Tanto, que me dediqué dos horas a
escuchar su letanía, sentados a la mesa de un café al paso frecuentado por
putas prepago que pregonaban las
maravillas de la silicona.
El problema de fondo -empecé a modo de consuelo- reside en que, arrinconados por esa obsesión
contemporánea con la salud y la asepsia de quienes se niegan a envejecer y a
morir, estamos sometidos a la dictadura
de la lechuga.
Momento en el que Miriam “abrió
unos ojos como platos”, según suelen decir los malos traductores de
literatura gringa.
Animado por su interés le dije
que, hasta finalizar los años noventa,
este tipo de manías eran exclusivas de los Hare
Krishna y de unos cuantos prosélitos
de las sectas Nueva Era.
Uno podía identificar a los
primeros por sus túnicas color blanco y azafrán, a los segundos por su empeño
en bautizar a los niños con nombres de
planetas y a los dos por el tono de piel
propio de los que consumen mucha lechuga
y poco sexo.
Esta última idea solo consiguió
reactivar su estado de indignación.
De modo que continué: Pero al despuntar el nuevo siglo el asunto
se masificó. Como había matado a
Dios apenas una centuria atrás, he aquí que la gente se dedicó a inventarse
pequeñas religiones portátiles a la medida
de la propia desesperación.
Paganos redivivos, empezaron a idolatrar toda
entidad viviente o inanimada:
gatos, perros, toros, bicicletas, tatuajes, pircins, barbas, vegetales, árboles: cualquier cosa a la que
aferrarse en medio del naufragio.
Y, como todos los conversos, se volvieron fundamentalistas y se dieron
a la tarea de lanzar anatemas contra todo el que no adhiriera a sus cruzadas.

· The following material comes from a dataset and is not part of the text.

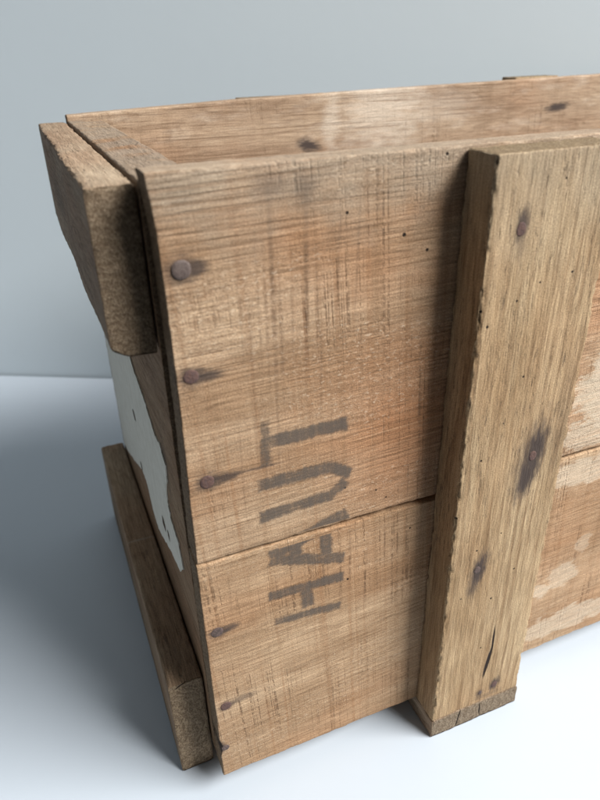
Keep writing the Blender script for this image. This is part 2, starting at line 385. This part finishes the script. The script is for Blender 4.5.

Así que olvídate por ahora de la unidad familiar. Es cuestión
de paciencia y amor filial: a lo mejor para el año próximo un cuadro
severo de desnutrición les devuelva la sensatez
digestiva.
Revolviéndose en la silla, Miriam
tuvo su propia iluminación, resumida en una pregunta:
Y, mientras llega el otro año… ¿No me recibirías ese montón de carne?
En una reacción primitiva, y sin
consultar con su enemigo el cerebro, mi
estómago respondió que sí, que sí.
Y aquí estoy, tratando de neutralizar mis excesos con dosis dobles de Atorvastatina genérica.
Todo por solidarizarme con una
víctima de la dictadura de la lechuga.